Emil 11
ESEGESI DEL DECADIMENTO
Ognuno di noi è nato con una dose di purezza, predestinata a essere corrotta dal commercio con gli uomini, da questo peccato contro la solitudine. Giacché ognuno di noi fa l'impossibile per non essere votato a se stesso. Il nostro simile non è fatalità bensì tentazione di decadimento. Incapaci di mantenere pulite le nostre mani e inalterati i nostri cuori, ci avvoltoliamo, assetati di disgusto e bramosi di pestilenza, nel fango unanime. E quando sogniamo mari convertiti in acqua benedetta, è troppo tardi per immergervisi, e la nostra
corruzione troppo profonda ci impedisce di annegarvi: il mondo ha infestato la nostra solitudine; su di noi le tracce degli altri diventano indelebili.
Nella scala delle creature, soltanto l'uomo ispira un disgusto costante. La ripugnanza che provoca una bestia è passeggera, non matura in alcun modo nel pensiero, mentre i nostri simili assillano le nostre riflessioni, si infiltrano nel meccanismo del nostro distacco dal mondo per confermarci nel nostro sistema di rifiuto e di non adesione. Dopo ogni conversazione, la cui raffinatezza indica da sola il livello di una civiltà, perchè mai è impossibile non rimpiangere il Sahara e non invidiare le piante o i monologhi infiniti della zoologia?
Se con ogni nostra parola riportiamo una vittoria sul nulla, è solo per subirne ancora più il dominio. Noi moriamo in proporzione alle parole che spargiamo intorno a noi... Coloro che parlano non hanno segreti. E
tutti noi parliamo. Ci tradiamo, esibiamo il nostro cuore; carnefice dell'indicibile, ognuno di noi si accanisce nella distruzione di tutti i misteri, a cominciare dai propri. E se ci incontriamo con gli altri, è per avvilirci insieme in una corsa verso il vuoto - che sia negli scambi di idee, nelle confessioni o negli intrighi. La curiosità non ha provocato soltanto la prima caduta, ma anche quelle innumerevoli di tutti i giorni. La vita non è altro che questa impazienza di decadere, di prostituire le solitudini verginali dell'anima mediante il dialogo,
negazione immemoriale e quotidiana del Paradiso. L'uomo dovrebbe ascoltare solo se stesso nell'estasi senza fine del Verbo intrasmissibile, forgiarsi parole per i propri silenzi e accordi percettibili unicamente ai propri rimpianti. E invece è il chiacchierone dell'universo: parla a nome degli altri; il suo io ama il plurale. E chi parla a nome degli altri è sempre un impostore. I politici, i riformatori e tutti coloro che si appellano a un pretesto collettivo sono dei truffatori. L'unica menzogna che non sia totale è quella dell'artista, poichè egli non inventa che se stesso. Al di fuori dell'abbandono all'incomunicabile, della sospensione nel bel mezzo delle nostre emozioni sconsolate e mute, la vita non è che fragore su una distesa senza coordinate, e l'universo una geometria epilettica.

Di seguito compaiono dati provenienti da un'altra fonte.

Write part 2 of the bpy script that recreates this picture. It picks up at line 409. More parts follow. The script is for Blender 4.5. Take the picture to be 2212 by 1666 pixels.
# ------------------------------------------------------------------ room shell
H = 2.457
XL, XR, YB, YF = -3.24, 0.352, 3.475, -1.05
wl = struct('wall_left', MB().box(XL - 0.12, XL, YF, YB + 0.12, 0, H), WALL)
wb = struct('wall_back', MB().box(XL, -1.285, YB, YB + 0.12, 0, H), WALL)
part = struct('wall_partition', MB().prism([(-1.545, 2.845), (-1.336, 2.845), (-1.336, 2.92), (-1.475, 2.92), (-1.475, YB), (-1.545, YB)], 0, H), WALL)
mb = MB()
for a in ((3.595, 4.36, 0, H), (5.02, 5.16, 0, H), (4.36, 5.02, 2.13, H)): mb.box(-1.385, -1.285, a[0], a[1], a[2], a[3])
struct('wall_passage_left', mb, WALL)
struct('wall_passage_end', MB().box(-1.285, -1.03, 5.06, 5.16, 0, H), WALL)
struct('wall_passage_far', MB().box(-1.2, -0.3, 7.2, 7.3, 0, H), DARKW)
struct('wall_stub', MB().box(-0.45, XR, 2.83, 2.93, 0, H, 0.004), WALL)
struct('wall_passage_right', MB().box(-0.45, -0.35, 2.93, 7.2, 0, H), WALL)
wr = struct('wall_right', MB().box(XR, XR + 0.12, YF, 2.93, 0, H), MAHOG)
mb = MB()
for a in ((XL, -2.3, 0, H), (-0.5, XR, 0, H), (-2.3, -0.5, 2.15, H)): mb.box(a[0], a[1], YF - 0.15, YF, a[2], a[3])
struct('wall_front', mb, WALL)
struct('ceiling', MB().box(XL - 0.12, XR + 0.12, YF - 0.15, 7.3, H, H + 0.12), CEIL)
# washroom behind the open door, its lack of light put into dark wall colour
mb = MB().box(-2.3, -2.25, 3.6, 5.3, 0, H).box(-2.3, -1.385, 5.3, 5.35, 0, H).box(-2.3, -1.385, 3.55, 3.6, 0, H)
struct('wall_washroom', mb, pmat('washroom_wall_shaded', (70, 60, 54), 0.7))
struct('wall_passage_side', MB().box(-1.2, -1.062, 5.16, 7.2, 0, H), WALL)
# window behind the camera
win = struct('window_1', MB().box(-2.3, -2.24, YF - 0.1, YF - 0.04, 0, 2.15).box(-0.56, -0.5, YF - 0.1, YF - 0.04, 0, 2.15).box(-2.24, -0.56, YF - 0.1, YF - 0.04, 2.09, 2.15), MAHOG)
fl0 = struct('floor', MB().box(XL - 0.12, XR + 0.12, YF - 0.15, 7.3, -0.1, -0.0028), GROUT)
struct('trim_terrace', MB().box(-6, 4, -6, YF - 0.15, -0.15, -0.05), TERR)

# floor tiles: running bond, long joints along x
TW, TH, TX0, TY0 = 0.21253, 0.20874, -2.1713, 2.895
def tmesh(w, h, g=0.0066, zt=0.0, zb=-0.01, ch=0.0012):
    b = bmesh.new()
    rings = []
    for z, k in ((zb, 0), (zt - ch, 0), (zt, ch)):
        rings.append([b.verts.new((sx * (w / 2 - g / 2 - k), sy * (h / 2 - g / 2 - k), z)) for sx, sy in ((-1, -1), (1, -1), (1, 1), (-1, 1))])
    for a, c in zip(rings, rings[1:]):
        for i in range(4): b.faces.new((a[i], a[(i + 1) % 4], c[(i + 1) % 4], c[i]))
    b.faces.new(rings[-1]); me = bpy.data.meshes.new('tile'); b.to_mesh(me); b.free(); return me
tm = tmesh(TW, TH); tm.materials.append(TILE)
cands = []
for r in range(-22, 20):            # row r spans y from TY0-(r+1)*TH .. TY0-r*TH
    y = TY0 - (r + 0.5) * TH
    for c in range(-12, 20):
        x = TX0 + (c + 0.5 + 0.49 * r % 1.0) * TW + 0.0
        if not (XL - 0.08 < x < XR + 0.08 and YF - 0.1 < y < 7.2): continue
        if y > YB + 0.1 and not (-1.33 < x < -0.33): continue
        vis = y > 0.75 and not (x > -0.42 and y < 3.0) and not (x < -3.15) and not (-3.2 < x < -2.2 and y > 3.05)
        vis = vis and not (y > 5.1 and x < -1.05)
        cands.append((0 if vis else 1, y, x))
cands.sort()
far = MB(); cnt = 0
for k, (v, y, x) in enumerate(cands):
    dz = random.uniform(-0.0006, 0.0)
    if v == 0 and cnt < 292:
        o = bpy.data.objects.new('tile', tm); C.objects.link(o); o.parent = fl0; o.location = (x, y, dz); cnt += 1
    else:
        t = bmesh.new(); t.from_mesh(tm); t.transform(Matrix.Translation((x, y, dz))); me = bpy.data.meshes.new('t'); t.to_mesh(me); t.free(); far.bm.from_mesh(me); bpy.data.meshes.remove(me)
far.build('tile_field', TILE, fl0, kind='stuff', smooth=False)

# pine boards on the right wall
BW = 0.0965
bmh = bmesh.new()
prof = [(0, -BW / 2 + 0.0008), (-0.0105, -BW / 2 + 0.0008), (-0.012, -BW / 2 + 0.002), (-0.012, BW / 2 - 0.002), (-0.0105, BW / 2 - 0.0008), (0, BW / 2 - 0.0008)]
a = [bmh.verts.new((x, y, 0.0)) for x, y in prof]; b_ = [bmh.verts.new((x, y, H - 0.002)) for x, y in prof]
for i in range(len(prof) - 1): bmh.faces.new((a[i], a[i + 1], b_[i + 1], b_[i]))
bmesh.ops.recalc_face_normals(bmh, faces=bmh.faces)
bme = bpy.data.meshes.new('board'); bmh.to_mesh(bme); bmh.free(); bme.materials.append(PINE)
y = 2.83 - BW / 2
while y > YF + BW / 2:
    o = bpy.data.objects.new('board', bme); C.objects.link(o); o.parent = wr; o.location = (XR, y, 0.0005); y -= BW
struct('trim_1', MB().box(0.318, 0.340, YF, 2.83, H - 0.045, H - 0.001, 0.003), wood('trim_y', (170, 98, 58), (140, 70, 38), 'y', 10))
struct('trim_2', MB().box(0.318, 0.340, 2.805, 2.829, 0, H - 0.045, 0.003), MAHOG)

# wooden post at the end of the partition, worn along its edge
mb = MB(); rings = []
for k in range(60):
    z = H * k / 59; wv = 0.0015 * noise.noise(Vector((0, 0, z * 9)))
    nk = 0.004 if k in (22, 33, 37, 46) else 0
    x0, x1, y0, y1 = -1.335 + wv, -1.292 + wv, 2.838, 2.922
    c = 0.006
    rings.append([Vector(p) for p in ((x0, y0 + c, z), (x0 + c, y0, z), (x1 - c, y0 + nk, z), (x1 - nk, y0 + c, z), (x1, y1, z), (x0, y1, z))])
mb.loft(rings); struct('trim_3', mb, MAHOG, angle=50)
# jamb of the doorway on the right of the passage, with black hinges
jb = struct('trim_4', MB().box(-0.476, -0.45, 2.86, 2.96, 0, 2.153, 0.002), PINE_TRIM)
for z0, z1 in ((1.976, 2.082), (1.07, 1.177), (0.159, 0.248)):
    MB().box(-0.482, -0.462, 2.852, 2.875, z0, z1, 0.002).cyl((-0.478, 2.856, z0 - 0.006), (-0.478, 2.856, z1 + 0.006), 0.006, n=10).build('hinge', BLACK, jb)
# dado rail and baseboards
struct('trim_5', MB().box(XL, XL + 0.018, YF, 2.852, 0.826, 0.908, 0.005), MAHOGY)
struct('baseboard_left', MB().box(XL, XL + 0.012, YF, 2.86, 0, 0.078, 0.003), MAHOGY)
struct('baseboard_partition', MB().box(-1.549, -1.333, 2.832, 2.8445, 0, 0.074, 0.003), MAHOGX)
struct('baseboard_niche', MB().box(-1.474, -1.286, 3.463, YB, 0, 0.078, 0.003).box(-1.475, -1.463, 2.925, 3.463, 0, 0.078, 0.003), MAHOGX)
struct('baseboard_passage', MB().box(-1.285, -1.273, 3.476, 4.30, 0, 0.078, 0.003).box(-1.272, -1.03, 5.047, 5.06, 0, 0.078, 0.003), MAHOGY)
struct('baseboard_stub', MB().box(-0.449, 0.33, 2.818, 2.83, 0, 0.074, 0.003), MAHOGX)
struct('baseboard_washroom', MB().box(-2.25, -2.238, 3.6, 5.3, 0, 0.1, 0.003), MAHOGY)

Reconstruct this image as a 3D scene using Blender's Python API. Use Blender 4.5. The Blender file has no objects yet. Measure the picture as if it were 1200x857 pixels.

(Il plurale implicito del "sì" e quello esplicito del "noi" costituiscono il confortevole rifugio dell'esistenza falsa. Soltanto il poeta si assume la responsabilità dell'"io", soltanto lui parla a nome di se stesso, soltanto lui ha il diritto di farlo. La poesia s'imbastardisce quando diviene permeabile alla profezia o alla dottrina: la "missione" soffoca il canto, l'idea intralcia il volo. Il lato "generoso" di Shelley rende effimera gran parte della sua opera: Shakespeare, per fortuna, non ha mai "servito" nulla. Il trionfo della non autenticità si attua nell'attività filosofica, questo compiacimento del "sì", e nell'attività profetica (religiosa, morale, politica),
questa apoteosi del "noi". La definizione è la menzogna dello spirito astratto, la formula ispirata la menzogna dello spirito militante: c'è sempre una definizione all'origine di un tempio; una formula vi raduna
ineluttabilmente dei fedeli. è il modo in cui cominciano tutti gli insegnamenti. Come non orientarsi allora verso la poesia? Essa ha - al pari della vita - la scusante di non dimostrare nulla).